Yoni In Hinduism this is the female organ of all creation.

In Hindu temple art female genitalia are often emphasized to symbolize the Great Mother’s crucial meta-physical role in giving birth to all that is.

F. A. Marglin notes that, on a more personal scale, the yoni is said to invigorate the male through sexual intercourse.

Popular Hindu Indian folk belief maintains that during intercourse vaginal fluids enter the male generative organ, symbolically known as the linga (roughly parallel to the phallus of the Western mythos).
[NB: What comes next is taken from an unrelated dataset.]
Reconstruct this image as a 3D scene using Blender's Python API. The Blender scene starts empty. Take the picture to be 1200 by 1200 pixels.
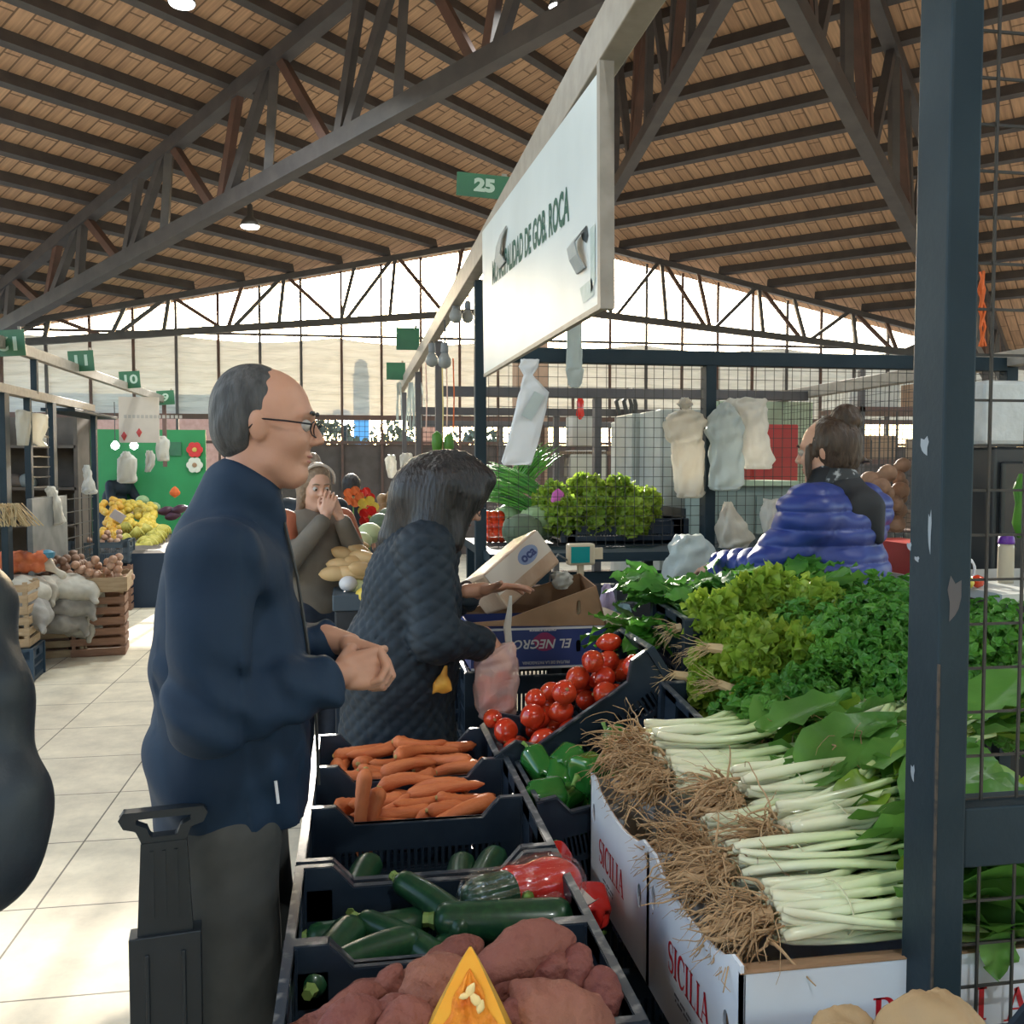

This mingling of bodily fluids is believed to give the male his wife’s spiritual power (shakti).

Ancient Kings thus had several concubines as their divine right–this not only for the gratification of lust but also, so the belief goes, for an increase in spiritual power.¹

As the yoni and especially sexual-erotic scenes appearing on Hindu temple engravings are often interpreted by outsiders as an inferior, crass type of spiritual representation, Hindus (and Jungians) tend to say that those who see it that way are merely projecting their own shadow.

The yoni is sometimes depicted as a triangle with apex facing downwards. V. K. Chari says

These geometrical figures have symbolic meanings: the triangle with the apex turned upwards (called vahni kona or cone of fire) may represent male energy, the one with the apex turned downwards female energy (yoni), the matrix of creation, and so forth-which the adept are to meditate upon.²

» Jung (Carl Gustav), Linga, Siva

¹F. A. Marglin in The Encyclopedia of Religion. Eliade, Mircea (ed). New York: 1987, Collier Macmillan, Vol. 15, pp. 530-535.

²V. K. Chari, “Representation in India’s Sacred Images: Objective vs. Metaphysical Reference” in Bulletin of the School of Oriental and African Studies, University of London, Vol. 65, No. 1, 2002: 52-73, pp. 65-66.